# To do
What is the number of lines containing the word "this"? Please answer with that number and nothing more.

—————

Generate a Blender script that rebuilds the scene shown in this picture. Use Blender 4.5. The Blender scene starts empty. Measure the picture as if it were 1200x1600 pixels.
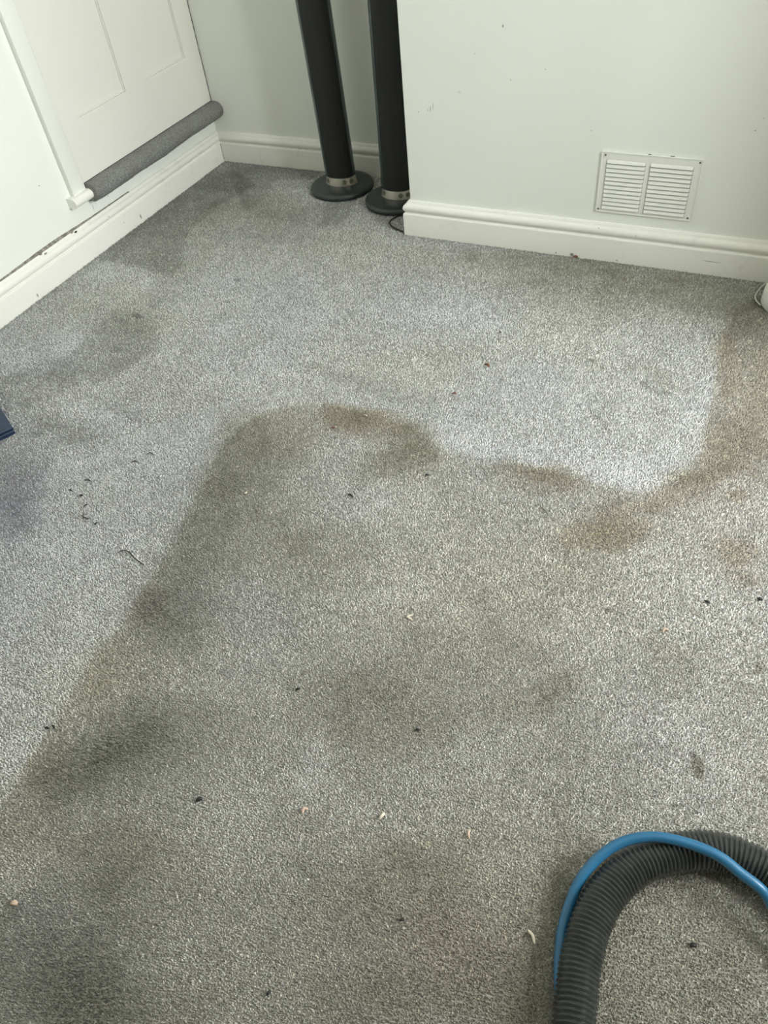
import bpy, bmesh, math, random
import numpy as np
from mathutils import Vector, Matrix

# ------------------------------------------------------------------ camera
sc = bpy.context.scene
PI = math.pi
YAW, PITCH, ROLL = -0.53617, -0.8133, -0.13582
CAM = Vector((1.8769, -2.3323, 1.0841))
FPX = 1166.8
def camera():
    cy, sy, cp, sp = math.cos(YAW), math.sin(YAW), math.cos(PITCH), math.sin(PITCH)
    f = Vector((sy*cp, cy*cp, sp)); r = Vector((cy, -sy, 0)); u = r.cross(f)
    cr, sr = math.cos(ROLL), math.sin(ROLL)
    r2 = cr*r + sr*u; u2 = -sr*r + cr*u
    cd = bpy.data.cameras.new('camera'); cd.sensor_fit = 'VERTICAL'; cd.sensor_height = 32
    cd.lens = FPX*32/1600; cd.clip_start = 0.02
    co = bpy.data.objects.new('camera', cd); sc.collection.objects.link(co)
    co.matrix_world = Matrix(((r2.x, u2.x, -f.x, CAM.x), (r2.y, u2.y, -f.y, CAM.y), (r2.z, u2.z, -f.z, CAM.z), (0, 0, 0, 1)))
    sc.camera = co
camera()
# ------------------------------------------------------------------ world, daylight, exposure
w = bpy.data.worlds.new('sky'); sc.world = w; w.use_nodes = True
w.node_tree.nodes['Background'].inputs[0].default_value = (0.85, 0.92, 1.0, 1)
w.node_tree.nodes['Background'].inputs[1].default_value = 1.0
WX, WY0, WY1, WZ0, WZ1 = 3.05, -1.80, -0.80, 0.70, 1.95      # the window opening in the right wall
def window_light(y0, y1, z0, z1, power, col, x=WX+0.31, rot=(0, PI/2, 0)):
    l = bpy.data.lights.new('daylight', 'AREA'); l.shape = 'RECTANGLE'; l.size = z1-z0; l.size_y = y1-y0
    l.energy = power; l.color = col
    o = bpy.data.objects.new('daylight', l); sc.collection.objects.link(o)
    o.location = (x, (y0+y1)/2, (z0+z1)/2); o.rotation_euler = rot
window_light(WY0, WY1, WZ0, WZ1, 49, (0.955, 0.985, 1.0))
vs = sc.view_settings; vs.view_transform = 'Standard'; vs.look = 'None'; vs.gamma = 1; vs.use_curve_mapping = False
vs.exposure = 1.2
sc.cycles.max_bounces = 8; sc.cycles.diffuse_bounces = 6

# ------------------------------------------------------------------ helpers
def lin(r, g, b):
    f = lambda c: (c/255/12.92 if c/255 <= .04045 else ((c/255+.055)/1.055)**2.4)
    return (f(r), f(g), f(b), 1)
def link(o): sc.collection.objects.link(o); return o
def obj(name, bm, m, parent=None, smooth=True):
    me = bpy.data.meshes.new(name); bmesh.ops.recalc_face_normals(bm, faces=bm.faces); bm.to_mesh(me); bm.free()
    if m: me.materials.append(m)
    if smooth:
        for p in me.polygons: p.use_smooth = True
        try: me.set_sharp_from_angle(angle=math.radians(38))
        except Exception: pass
    o = link(bpy.data.objects.new(name, me))
    if parent: o.parent = parent
    return o
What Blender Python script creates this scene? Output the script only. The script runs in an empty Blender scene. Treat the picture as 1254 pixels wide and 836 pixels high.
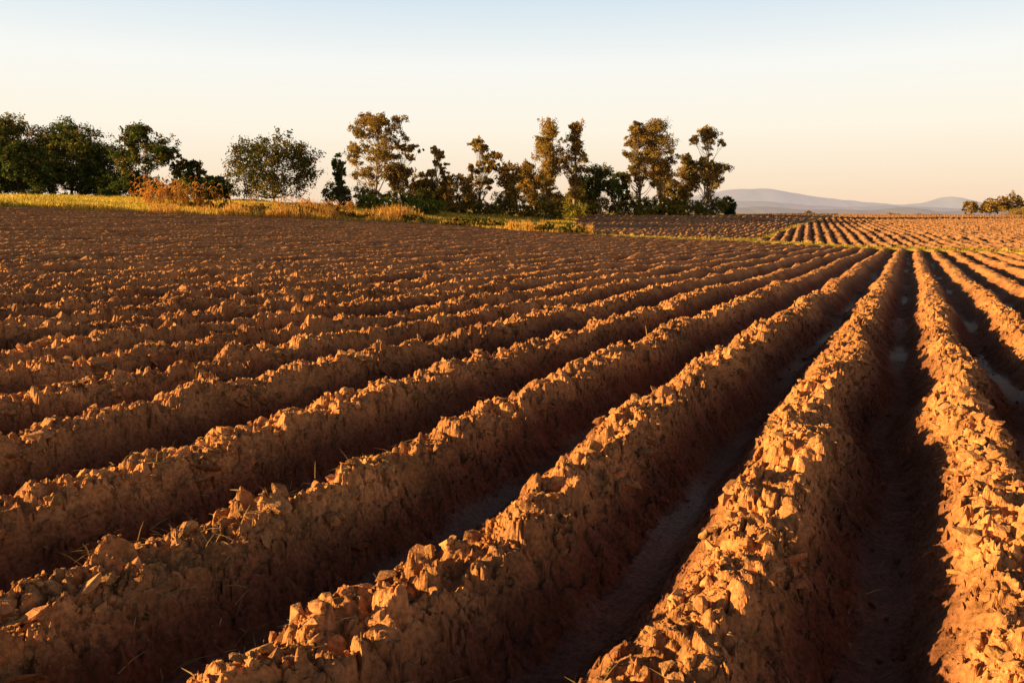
import bpy, bmesh, math, random
import numpy as np
from mathutils import Vector, Matrix
rng=np.random.default_rng(7); random.seed(7)
scene=bpy.context.scene
A=math.radians(26.4); CA,SA=math.cos(A),math.sin(A)
CAMH=1.42
# ---------------------------------------------------------------- helpers
def site(u,v): return u*CA-v*SA, u*SA+v*CA          # site axes -> world
def uv_of(X,Y): return X*CA+Y*SA, -X*SA+Y*CA
def sstep(a,b,x):
    t=np.clip((x-a)/(b-a),0,1); return t*t*(3-2*t)
def h2(ix,iy,seed):
    h=(ix.astype(np.int64)*374761393+iy.astype(np.int64)*668265263+seed*1274126177)&0xffffffff
    h=((h^(h>>13))*1274126177)&0xffffffff
    h=((h^(h>>16))*2246822519)&0xffffffff
    h=h^(h>>15)
    return ((h&0xffffff)/float(0x1000000))
def vnoise(x,y,seed=0):
    ix=np.floor(x);iy=np.floor(y);fx=x-ix;fy=y-iy
    fx=fx*fx*(3-2*fx);fy=fy*fy*(3-2*fy)
    a=h2(ix,iy,seed);b=h2(ix+1,iy,seed);c=h2(ix,iy+1,seed);d=h2(ix+1,iy+1,seed)
    return ((a+(b-a)*fx)*(1-fy)+(c+(d-c)*fx)*fy)*2-1
def fbm(x,y,o=3,seed=0):
    s=0;a=1;t=0
    for i in range(o):
        s=s+a*vnoise(x*(2.03**i)+i*17.3,y*(2.03**i)-i*9.1,seed+i*31);t+=a;a*=.5
    return s/t
def facets(x,y,seed=0,tilt=1.0):
    """angular clods: each cell is a tilted plane"""
    ix=np.floor(x);iy=np.floor(y)
    best=np.full(x.shape,1e9);hh=np.zeros(x.shape)
    sec=np.full(x.shape,1e9)
    for dx in (-1,0,1):
        for dy in (-1,0,1):
            cx=ix+dx;cy=iy+dy
            px=cx+h2(cx,cy,seed);py=cy+h2(cx,cy,seed+1)
            d=(x-px)**2+(y-py)**2
            k=h2(cx,cy,seed+2)*2-1
            tx=(h2(cx,cy,seed+3)*2-1)*tilt;ty=(h2(cx,cy,seed+4)*2-1)*tilt
            pl=k+tx*(x-px)+ty*(y-py)
            m=d<best
            sec=np.where(m,best,np.minimum(sec,d))
            hh=np.where(m,pl,hh);best=np.where(m,d,best)
    edge=np.sqrt(sec)-np.sqrt(best)
    return hh*np.clip(edge*5,0.0,1)-(1-np.clip(edge*5,0,1))*.35
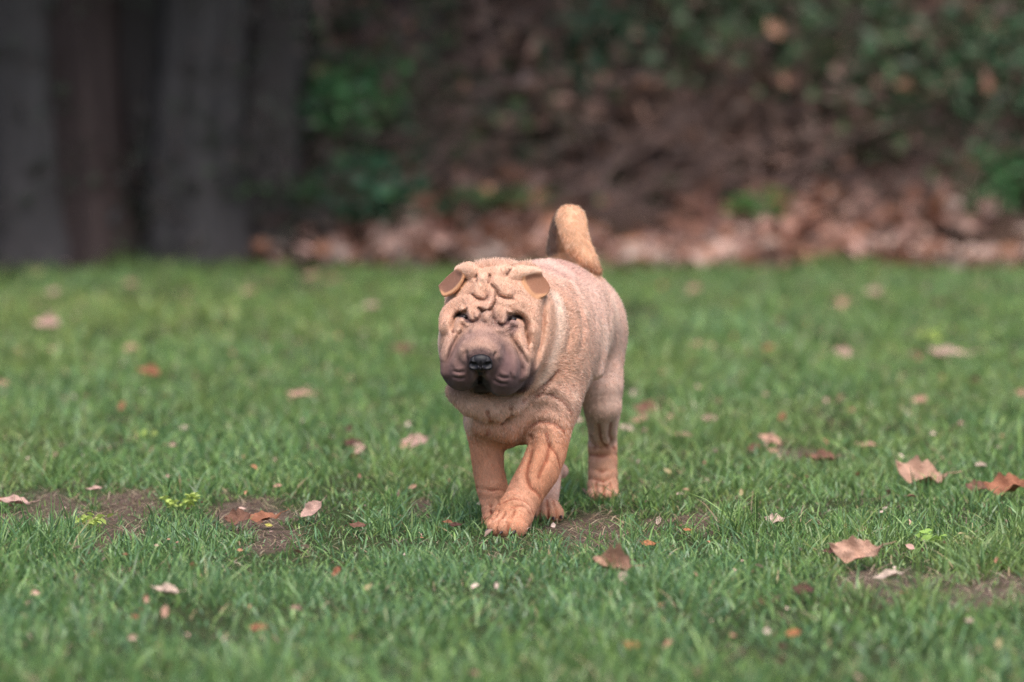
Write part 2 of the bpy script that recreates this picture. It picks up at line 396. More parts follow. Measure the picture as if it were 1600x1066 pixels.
# ears: small folded flaps
def ear(poly, y0, tilt, th=.0030):
    P = np.array([W(670+x/4.44, 390+y/4.44, y0+d) for x, y, d in poly]); P = spline(np.vstack([P, P[:1]]), 3)[:-1]; c = P.mean(0)
    u, s_, vt = np.linalg.svd(P-c); n = vt[2]
    if n[1] > 0: n = -n
    a = vt[0]; b = np.cross(n, a)
    Q = np.stack([(P-c)@a, (P-c)@b], 1)
    sl, x, y, z = D.sub(P.min(0)-.03, P.max(0)+.03)
    X = (x-c[0])*a[0]+(y-c[1])*a[1]+(z-c[2])*a[2]; Y = (x-c[0])*b[0]+(y-c[1])*b[1]+(z-c[2])*b[2]; Zz = (x-c[0])*n[0]+(y-c[1])*n[1]+(z-c[2])*n[2]
    dmin = np.full(X.shape, 1e9, np.float32); sgn = np.ones(X.shape, np.float32)
    for i in range(len(Q)):
        q0, q1 = Q[i], Q[i-1]; e = q1-q0; wx, wy = X-q0[0], Y-q0[1]; t = np.clip((wx*e[0]+wy*e[1])/(e@e), 0, 1)
        dmin = np.minimum(dmin, (wx-e[0]*t)**2+(wy-e[1]*t)**2)
        c1 = Y >= q0[1]; c2 = Y < q1[1]; c3 = e[0]*wy > e[1]*wx
        flip = (c1 & c2 & c3) | (~c1 & ~c2 & ~c3); sgn = np.where(flip, -sgn, sgn)
    d2 = sgn*np.sqrt(dmin); Rr = .0025
    bow = -.0035*np.exp(-((d2+.012)/.008)**2)   # dished in the middle
    dz = np.abs(Zz-.0035*np.exp(d2/.006)*(d2 < 0)-bow*0)-th+Rr
    dx = d2+Rr
    d = np.minimum(np.maximum(dx, dz), 0)+np.sqrt(np.maximum(dx, 0)**2+np.maximum(dz, 0)**2)-Rr
    D.smin(sl, d, .003)
    def mask(Pp):
        X, Y, Z_ = (Pp-c)@a, (Pp-c)@b, (Pp-c)@n; dm = np.full(len(Pp), 1e9); ins = np.zeros(len(Pp), bool)
        for i in range(len(Q)):
            q0, q1 = Q[i], Q[i-1]; e = q1-q0; wx, wy = X-q0[0], Y-q0[1]; t = np.clip((wx*e[0]+wy*e[1])/(e@e), 0, 1)
            dm = np.minimum(dm, np.hypot(wx-e[0]*t, wy-e[1]*t))
            cr = (q0[1] > Y) != (q1[1] > Y); ins ^= cr & (X < q0[0]+e[0]*(Y-q0[1])/(e[1]+1e-12))
        return np.where(ins, -dm, dm), Z_
    return mask, c
EARS = [ear([(85, 262, .008), (100, 220, .002), (150, 168, -.002), (210, 148, -.004), (258, 182, -.016), (240, 245, -.020), (180, 300, -.022), (110, 332, -.012), (92, 300, 0)], .012, 0),
        ear([(638, 190, -.012), (690, 163, -.006), (765, 168, 0), (806, 208, .003), (833, 262, .004), (828, 298, .0), (800, 328, -.006), (742, 348, -.014), (688, 316, -.020), (645, 252, -.020)], .013, 0)]
LB = [W(670+x/4.44, 390+y/4.44, yy) for x, y, yy in ((212, 146, .012), (258, 146, .002), (305, 152, -.004))]
RB = [W(670+x/4.44, 390+y/4.44, yy) for x, y, yy in ((575, 180, -.002), (640, 168, .000), (700, 154, .006), (760, 160, .012))]
D.tube(spline(LB, 3), [.0080, .009, .010, .0110, .0115, .0115, .0112], .004); D.tube(spline(RB, 3), [.0085, .0105, .0108, .0108, .0100, .0095, .0088, .0078, .0070, .0062], .004)
D.cut([W(751, 592, -.118), W(746, 604, -.100), W(740, 615, -.080)], .0042, .0070, .2); D.cut([W(752, 592, -.118), W(757, 605, -.100), W(764, 616, -.080)], .0042, .0070, .2)
BULGE[0] += LB; BULGE[1] = RB+BULGE[1][1:]
VT, QD = D.mesh()
# light smoothing of the stair-steps
def smooth(V, Q, it=2, lam=.5):
    e = np.concatenate([Q[:, [0, 1]], Q[:, [1, 2]], Q[:, [2, 3]], Q[:, [3, 0]]]); n = len(V)
    cnt = np.bincount(e[:, 0], minlength=n)+np.bincount(e[:, 1], minlength=n)
    for _ in range(it):
        S = np.stack([np.bincount(e[:, 0], V[e[:, 1], k], n)+np.bincount(e[:, 1], V[e[:, 0], k], n) for k in range(3)], 1)
        V = V+lam*(S/cnt[:, None]-V)
    return V
VT = smooth(VT, QD, 2, .5)

# coat colours, by place on the body
def seg(P, A, r0):
    """1 near a chain of points, fading over r0"""
    A = [np.asarray(a) for a in A]; best = np.full(len(P), 1e9)
    for i in range(max(1, len(A)-1)):
        a, b = A[i], A[min(i+1, len(A)-1)]; ba = b-a; L2 = max(ba@ba, 1e-12); t = np.clip(((P-a)@ba)/L2, 0, 1)
        best = np.minimum(best, np.linalg.norm(P-a-t[:, None]*ba, axis=1))
    return best
def sm(x, a, b):
    t = np.clip((x-a)/(b-a), 0, 1); return t*t*(3-2*t)
def mixc(C, c, m): return C*(1-m[:, None])+np.array(c)*m[:, None]
C_BODY, C_WARM, C_ORANGE = (.71, .50, .41), (.66, .42, .305), (.565, .275, .155)
C_PALE, C_PINK, C_MUZ, C_MUZ2 = (.82, .67, .56), (.46, .25, .205), (.066, .039, .045), (.215, .120, .112)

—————

# Written response
3